Le principe de sécurité juridique garantit que les citoyens ne soient pas soumis à des décisions arbitraires ou imprévisibles. Me Madistin cite l’arrêt de débet rendu par la Cour Supérieure des Comptes et du Contentieux Administratif (CSCCA) contre Magalie Habitant, l’ex-directrice de la SMCRS, condamnée à restituer plus de trente-six millions de gourdes pour faute de gestion. Pourtant, le commissaire du gouvernement de Port-au-Prince a engagé des poursuites pénales contre elle, une démarche qui relève de l’insécurité juridique. « Un acte administratif ne peut être utilisé pour justifier des poursuites pénales, surtout lorsqu’il ne relève pas d’un vol ou d’un détournement de fonds », précise-t-il.
L’interdiction de l’arbitraire est un autre pilier fondamental de l’État de droit. Selon Me Madistin, toute enquête pour corruption doit respecter la séparation des pouvoirs, garantir le droit à la défense et assurer l’accès à un juge impartial. « Dans un État de droit, on ne peut pas instrumentaliser la justice pour mener des règlements de comptes politiques », insiste-t-il.

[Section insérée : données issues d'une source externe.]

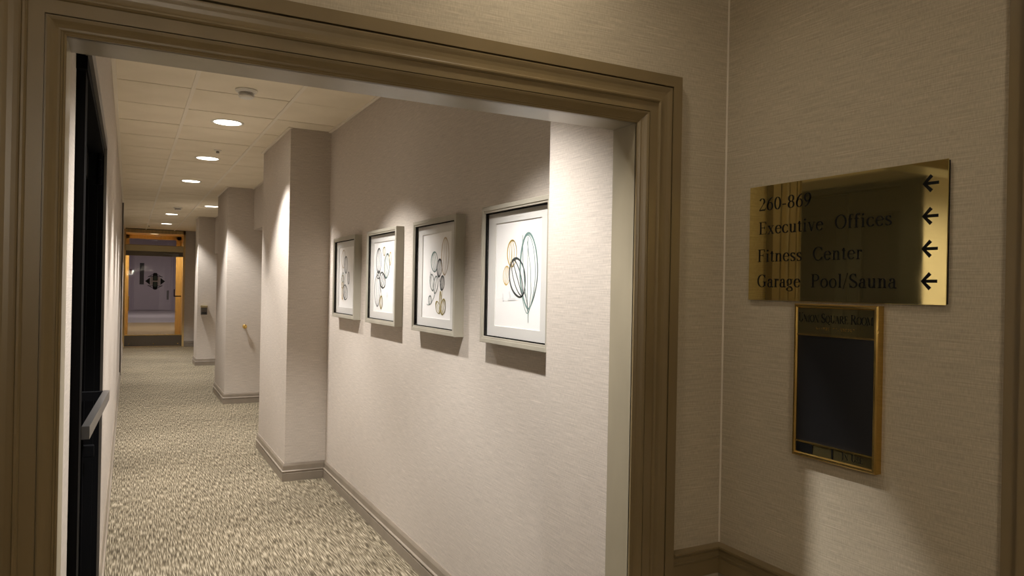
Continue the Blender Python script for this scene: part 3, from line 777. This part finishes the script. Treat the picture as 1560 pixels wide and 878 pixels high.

Enfin, il met en avant la nécessité d’un pouvoir judiciaire indépendant, capable de résister aux pressions politiques et d’appliquer la loi sans parti pris. « Un pouvoir judiciaire fort et impartial est la clé d’une lutte efficace contre la corruption », conclut-il, en évoquant la célèbre phrase du ferblantier de Berlin : « Il y a des juges à Berlin », illustrant ainsi la nécessité d’une justice digne de confiance.
À travers son exposé, Me Samuel Madistin met en évidence l’urgence d’une réforme en profondeur du système de gouvernance haïtien. Il insiste sur le fait que la transparence et l’État de droit sont les seuls remparts contre la corruption, qui continue de miner les institutions et d’appauvrir la population. Il appelle à une mobilisation collective, non seulement des autorités mais aussi des citoyens et des organisations de la société civile, pour exiger une reddition de comptes effective.
Il pose enfin une question fondamentale : « Les engagements internationaux pris par Haïti en matière de renforcement de l’État de droit et de garanties judiciaires peuvent-ils être mis en veilleuse temporairement au nom de l’efficacité de la lutte contre la corruption ? » Une interrogation qui interpelle l’ensemble de la société haïtienne et qui mérite un débat approfondi.
La conférence a mis l’accent sur la nécessité d’une volonté politique forte pour instaurer une culture d’intégrité et de responsabilité au sein de l’administration publique. Sans une réforme profonde des pratiques et un engagement réel des autorités, la lutte contre la corruption en Haïti risque de rester un simple discours, sans impact réel sur l’amélioration de la gouvernance et le respect de l’État de droit.